Thursday, December 8, 2022

“As someone who does not inherently enjoy writing, I was very much hesitant to enroll in Writing and Community Outreach,” honors student Josh Hutton admits. He goes on to say, “My hesitations were quickly dismissed, however, because the class was much more than that.”

Writing and Community Outreach, a general education course, is one of many venues through which the University of Iowa endeavors to connect with the broader Iowa City community. Like many courses offered at the UI, it has an honors section. Sara McGuirk, the honors section instructor, plays an active role in many departments at the university. Her work ranges from coaching women’s rugby to teaching various English courses.

As the title suggests, Writing and Community Outreach is a course designed to reach out to the Iowa City kindergarten–twelfth grade (K–12) community and offer them opportunities to develop their literacy and compositional skills, usually through lectures and group writing exercises. One such exercise may ask students to write creatively and describe a setting and its characteristics. Writing prompts like these enable students to become comfortable and confident in their abilities. Helping students achieve a greater level of writing is one of many avenues of instruction within the course.

Not only do students within the community develop their skills, but the honors students are challenged in a way that fosters their pedagogical growth. Students are expected to be intellectually engaged and critical of the material. McGuirk points out that students should “bring a creative mind to every learning opportunity…[and] promote interdisciplinary thought processes.” McGuirk also emphasizes that students should “talk about [their] relationships to writing,” referring to sensitive topics and what inspires them to write in the first place.

Mallory Hellman, the director of the Iowa Youth Writing Project and course supervisor for Writing and Community Outreach, posits that “an ancillary benefit of [the course] was that students who were in this course would learn a lot more about the communities they were engaging [with].” The class prompts students to grow as both thoughtful writers and critical thinkers while getting involved with the Iowa City community in a positive way.

While in the class, Hutton’s group worked with the elementary school students. He notes, “I had such fun planning and implementing our lesson plans with the students. Not only was I able to enjoy the class, but I was also able to be out in the community and learn what it meant to engage with others and truly try to make a difference.”

Additionally, it is intended for students to develop as conscientious, accepting individuals capable of working with and educating all manners of people, regardless of heritage, appearance, and other traits. Several of these growth exercises consist of reflections where students write about their place in the world (such as their socioeconomic status, race, and age), then describe both internal and external conflicts that emerge as a result. In the course, McGuirk explains, “Students will have extensive discussions exploring the historical and structural basis for inequality, and we will reflect critically on our own social and cultural perspectives.”

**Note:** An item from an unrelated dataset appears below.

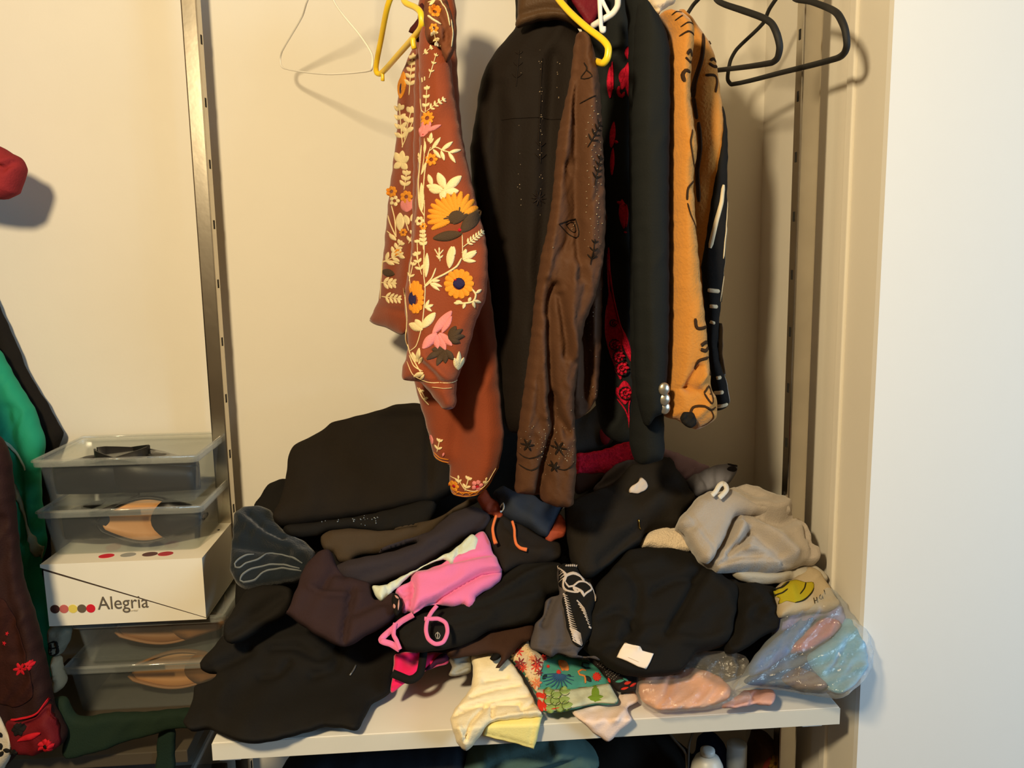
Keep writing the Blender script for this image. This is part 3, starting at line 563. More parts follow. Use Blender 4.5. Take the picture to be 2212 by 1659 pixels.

Many exercises and readings in the course address specific objectives: confronting systemic racism and abuse, educating children, creating safe educational spaces where students can express themselves and ask questions, and more. For example, several discussions in the course encourage students to talk about issues caused by racial and class stratifications and highlight the reasons behind these issues. Students then have the opportunity to demonstrate and further improve their freshly developed skills with K–12 Iowa City students, forming a two-way learning experience.

Many students who enroll in the course are pursuing a career in an educational field, which makes Writing and Community Outreach a great option to earn some vital career practice. One outreach effort was aimed at Tate Alternative School, which emphasizes nontraditional educational teaching methods to fit the needs of its students. The Writing and Community Outreach students-turned-teachers who went to Tate felt a bit pressured going into the school because of its unique student population. However, the Tate students found their lesson on the similarities and differences between Shakespeare and Lil’ Wayne’s styles of poetry to be fascinating.

Writing and Community Outreach is an opportunity for both the university and K–12 students to develop alongside one another. It is just one of many that the honors program provides across and beyond campus. The mutual benefits to the students and students-turned-teachers are inspiring for those looking to reach out to their community.
Hutton muses, “Sure, I learned about myself as a writer, but I think more importantly this class taught me how to adapt, how to remember that there are so many in every community who are neglected and forgotten about, and that being involved in the community is needed now more than ever.”